Depuis très longtemps le bruit courait qu’un accord secret était en négociation entre la Russie et la Chine relativement à la Mandchourie. Les Anglais avaient même fait des questions à la Russie, et le comte Lamsdorf, ministre des affaires étrangères russe, avait répondu à sir Charles Scott, ambassadeur britannique à Saint-Pétersbourg, qu’il ne s’agissait que d’un modus vivendi qui n’altérait en rien les droits de la Chine sur la Mandchourie. À vrai dire, on pouvait ainsi présenter les choses, mais non sans une certaine ironie. Il est bien vrai que le projet de traité ne modifiait pas le status de la Mandchourie, mais c’est parce que les Russes en sont déjà complètement maîtres en fait. Ce traité était, peut-être, un modus vivendi, mais les modes qu’il établissait répondaient à la situation créée par la mainmise de la Russie sur le pays mandchou. On s’en est aperçu lorsque l’agence Reuter a publié le projet. Sans doute le gouvernement de Saint-Pétersbourg a déclaré que cette version était apocryphe. Pour cette raison, et parce que le traité a été abandonné, nous ne publierons pas la traduction du document publié par l’agence Reuter. Il est probable, cependant, qu’il ne s’éloignait pas beaucoup de la vérité. D’après ce texte, la Russie aurait demandé à la Chine de souscrire à la limitation du nombre de ses troupes en Mandchourie et à n’y pas avoir d’artillerie. Elle se faisait confirmer la concession du droit de construire un chemin de fer direct de Mandchourie à Pékin. Enfin, elle se faisait reconnaître par la Chine le monopole des mines et des chemins de fer en Mongolie et en Kachgarie. La Chine aurait même pas eu le droit d’établir une voie ferrée dans ces provinces sans le consentement de la Russie.

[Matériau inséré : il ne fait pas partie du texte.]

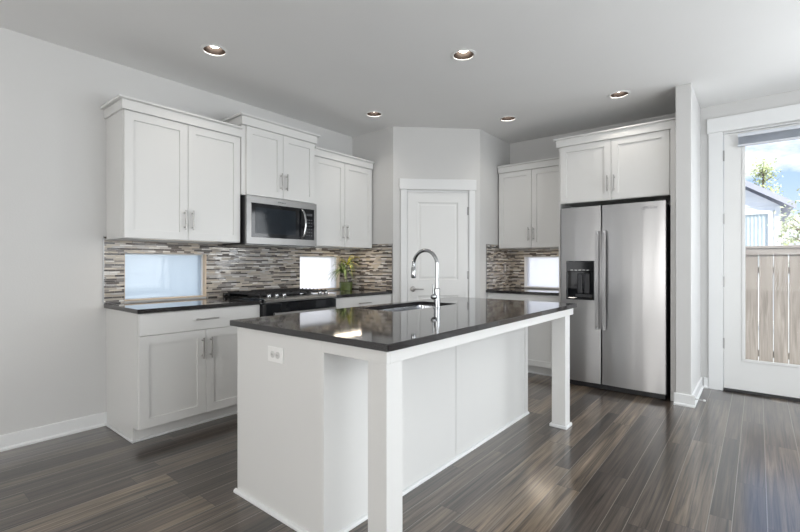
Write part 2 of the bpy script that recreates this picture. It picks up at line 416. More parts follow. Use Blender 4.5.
# ceiling with round holes for the recessed lights
CANS = [(.776, .461), (2.132, 1.661), (.761, 2.175), (1.764, 3.177), (2.835, 3.209)]
def ceiling():
    cu = bpy.data.curves.new('ceiling_outline', 'CURVE'); cu.dimensions = '2D'; cu.fill_mode = 'BOTH'; cu.extrude = .05
    def poly(pts):
        s = cu.splines.new('POLY'); s.points.add(len(pts)-1); s.use_cyclic_u = True
        for p, q in zip(s.points, pts): p.co = (*q, 0, 1)
    poly([(-.3, YF-.2), (XR+.2, YF-.2), (XR+.2, YB+.2), (-.3, YB+.2)])
    for x, y in CANS: poly([(x+.078*math.cos(a*PI/24), y+.078*math.sin(a*PI/24)) for a in range(48)])
    tmp = bpy.data.objects.new('tmp', cu); COL.objects.link(tmp)
    me = bpy.data.meshes.new_from_object(tmp.evaluated_get(bpy.context.evaluated_depsgraph_get()))
    bpy.data.objects.remove(tmp); bpy.data.curves.remove(cu)
    me.name = 'ceiling'; me.materials.clear(); me.materials.append(M_ceil)
    o = bpy.data.objects.new('ceiling', me); COL.objects.link(o); o.location = (0, 0, H+.05)
    struct(o, 'flat light grey painted ceiling with round recessed lights', 'ceiling')
ceiling()
mb = MB(); wall_holes(mb, YF, YB+.2, 0, H, [W1, W2], lambda u, t, z: (t, u, z), 0, -WT)
struct(mb.build('wall_left', M_wall), 'long light grey wall behind the range and left cabinets', 'wall')
DX0, DX1, DZ = 3.545, 4.475, 2.478         # patio door opening
mb = MB(); wall_holes(mb, 0, XR+.2, 0, H, [W3, (DX0, DX1, 0, DZ)], lambda u, t, z: (u, t, z), YB, YB+WT)
struct(mb.build('wall_back', M_wall), 'light grey back wall behind the refrigerator and around the glass door', 'wall')
struct(MB().box(XR, XR+.15, YF, YB+.2, 0, H).build('wall_right', M_wall), 'right side wall', 'wall')
struct(MB().box(-.2, XR+.2, YF-.15, YF, 0, H).build('wall_front', M_wall), 'wall at the near end of the room', 'wall')
struct(MB().box(0, PA, YRET, YRET+.10, 0, H).build('wall_pantry_left', M_wall), 'short grey wall at the left of the corner pantry', 'wall')
struct(MB().box(PB-.10, PB, PD, YB, 0, H).build('wall_pantry_right', M_wall), 'narrow grey wall at the right of the corner pantry', 'wall')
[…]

L’opinion anglaise s’est vivement émue ; des questions ont été sans cesse posées par des membres des Communes au gouvernement qui a toujours répondu avec une extrême réserve. On comprendra d’ailleurs qu’il l’ait gardée en tisant le texte de la motion suivante, proposée dans la séance du 2 avril par sir E. Ashmead Bartlett : « Aucun règlement de la crise chinoise actuelle ne sera satisfaisant pour cette Chambre, à moins qu’il n’exclue complètement le contrôle politique et militaire de la Russie sur la Mandchourie. » Mais, si le gouvernement britannique ne pouvait s’associer à des audaces pareilles, il montait une sorte de cabale diplomatique contre le traité russo-chinois. Six puissances, l’Angleterre, l’Allemagne. les États-Unis, le Japon, l’Autriche-Hongrie et l’Italie, faisaient des remontrances à la Chine sur l’importunité et même le danger de conclure un arrangement séparé avec une nation étrangère, tandis qu’elle négociait un règlement avec l’ensemble des puissances.

  1. On trouvera un très intéressant rapport de M. Capus, directeur de l’agriculture et du commerce de l’Indo-Chine, sur les ressources de la colonie en caoutchouc dans la Revue coloniale (n° de mars 1900).